• Requirements:
From the first line of the data below, copy each line up to the one containing "return m.out(col, rough)", and include that line too.

* Start Provided information *

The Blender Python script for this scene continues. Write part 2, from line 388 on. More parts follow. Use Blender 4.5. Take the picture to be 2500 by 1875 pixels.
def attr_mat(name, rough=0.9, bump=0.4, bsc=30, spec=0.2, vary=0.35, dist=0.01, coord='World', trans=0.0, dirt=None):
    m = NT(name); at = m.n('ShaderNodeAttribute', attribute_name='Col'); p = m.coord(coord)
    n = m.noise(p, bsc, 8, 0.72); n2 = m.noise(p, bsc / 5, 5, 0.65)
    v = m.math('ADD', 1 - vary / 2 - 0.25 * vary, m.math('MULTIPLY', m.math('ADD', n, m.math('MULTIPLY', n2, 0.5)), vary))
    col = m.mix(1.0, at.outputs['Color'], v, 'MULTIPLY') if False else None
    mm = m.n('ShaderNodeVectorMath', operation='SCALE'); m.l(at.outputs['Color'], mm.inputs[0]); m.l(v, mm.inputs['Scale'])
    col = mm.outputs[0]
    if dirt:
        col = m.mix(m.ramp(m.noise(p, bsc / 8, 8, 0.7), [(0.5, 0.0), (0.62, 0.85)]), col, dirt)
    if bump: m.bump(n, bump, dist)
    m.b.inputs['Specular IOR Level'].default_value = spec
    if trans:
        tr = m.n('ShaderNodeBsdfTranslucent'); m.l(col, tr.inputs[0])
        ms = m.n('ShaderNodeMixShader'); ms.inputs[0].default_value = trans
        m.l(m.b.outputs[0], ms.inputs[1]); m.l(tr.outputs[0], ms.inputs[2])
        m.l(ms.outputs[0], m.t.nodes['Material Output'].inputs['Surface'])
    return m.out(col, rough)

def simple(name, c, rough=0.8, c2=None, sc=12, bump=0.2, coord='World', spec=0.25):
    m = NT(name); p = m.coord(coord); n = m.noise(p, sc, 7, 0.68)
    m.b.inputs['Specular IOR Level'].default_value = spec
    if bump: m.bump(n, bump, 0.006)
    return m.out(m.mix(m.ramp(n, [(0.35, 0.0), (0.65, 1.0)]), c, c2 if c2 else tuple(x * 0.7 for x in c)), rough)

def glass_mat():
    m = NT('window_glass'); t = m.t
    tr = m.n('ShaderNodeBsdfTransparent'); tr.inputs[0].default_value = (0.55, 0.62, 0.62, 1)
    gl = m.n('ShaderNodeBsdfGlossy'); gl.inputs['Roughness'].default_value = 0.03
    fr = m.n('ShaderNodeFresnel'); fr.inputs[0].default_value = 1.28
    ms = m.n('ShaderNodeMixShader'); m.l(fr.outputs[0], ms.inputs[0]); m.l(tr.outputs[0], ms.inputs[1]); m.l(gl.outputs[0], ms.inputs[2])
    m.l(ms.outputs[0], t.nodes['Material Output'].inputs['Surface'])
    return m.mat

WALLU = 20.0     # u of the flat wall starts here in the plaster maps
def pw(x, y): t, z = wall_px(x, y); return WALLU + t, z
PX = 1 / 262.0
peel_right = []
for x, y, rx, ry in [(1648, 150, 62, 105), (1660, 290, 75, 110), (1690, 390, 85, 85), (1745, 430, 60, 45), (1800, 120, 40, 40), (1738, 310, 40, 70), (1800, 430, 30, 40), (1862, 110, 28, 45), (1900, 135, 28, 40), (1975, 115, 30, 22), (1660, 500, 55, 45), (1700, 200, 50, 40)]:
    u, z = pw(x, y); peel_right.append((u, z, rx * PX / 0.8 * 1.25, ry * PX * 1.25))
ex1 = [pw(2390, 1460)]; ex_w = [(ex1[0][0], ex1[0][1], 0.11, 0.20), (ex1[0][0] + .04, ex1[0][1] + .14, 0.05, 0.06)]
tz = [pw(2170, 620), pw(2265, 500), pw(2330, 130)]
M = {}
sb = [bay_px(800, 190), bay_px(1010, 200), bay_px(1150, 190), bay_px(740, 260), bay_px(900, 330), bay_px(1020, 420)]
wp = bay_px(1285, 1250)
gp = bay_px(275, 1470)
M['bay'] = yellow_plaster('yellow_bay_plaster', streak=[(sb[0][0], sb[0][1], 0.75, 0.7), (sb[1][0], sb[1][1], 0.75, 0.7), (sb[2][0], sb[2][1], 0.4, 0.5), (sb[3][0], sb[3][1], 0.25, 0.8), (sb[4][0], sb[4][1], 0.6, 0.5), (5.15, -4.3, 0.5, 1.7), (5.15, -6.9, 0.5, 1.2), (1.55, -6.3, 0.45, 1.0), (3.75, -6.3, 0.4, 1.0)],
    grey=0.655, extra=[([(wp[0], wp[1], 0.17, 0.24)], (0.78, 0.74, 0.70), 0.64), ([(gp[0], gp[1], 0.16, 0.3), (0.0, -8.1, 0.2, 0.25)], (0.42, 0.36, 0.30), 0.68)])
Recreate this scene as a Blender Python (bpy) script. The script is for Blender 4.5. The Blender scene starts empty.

* End Provided information *

• Reply:
The Blender Python script for this scene continues. Write part 2, from line 388 on. More parts follow. Use Blender 4.5. Take the picture to be 2500 by 1875 pixels.
def attr_mat(name, rough=0.9, bump=0.4, bsc=30, spec=0.2, vary=0.35, dist=0.01, coord='World', trans=0.0, dirt=None):
    m = NT(name); at = m.n('ShaderNodeAttribute', attribute_name='Col'); p = m.coord(coord)
    n = m.noise(p, bsc, 8, 0.72); n2 = m.noise(p, bsc / 5, 5, 0.65)
    v = m.math('ADD', 1 - vary / 2 - 0.25 * vary, m.math('MULTIPLY', m.math('ADD', n, m.math('MULTIPLY', n2, 0.5)), vary))
    col = m.mix(1.0, at.outputs['Color'], v, 'MULTIPLY') if False else None
    mm = m.n('ShaderNodeVectorMath', operation='SCALE'); m.l(at.outputs['Color'], mm.inputs[0]); m.l(v, mm.inputs['Scale'])
    col = mm.outputs[0]
    if dirt:
        col = m.mix(m.ramp(m.noise(p, bsc / 8, 8, 0.7), [(0.5, 0.0), (0.62, 0.85)]), col, dirt)
    if bump: m.bump(n, bump, dist)
    m.b.inputs['Specular IOR Level'].default_value = spec
    if trans:
        tr = m.n('ShaderNodeBsdfTranslucent'); m.l(col, tr.inputs[0])
        ms = m.n('ShaderNodeMixShader'); ms.inputs[0].default_value = trans
        m.l(m.b.outputs[0], ms.inputs[1]); m.l(tr.outputs[0], ms.inputs[2])
        m.l(ms.outputs[0], m.t.nodes['Material Output'].inputs['Surface'])
    return m.out(col, rough)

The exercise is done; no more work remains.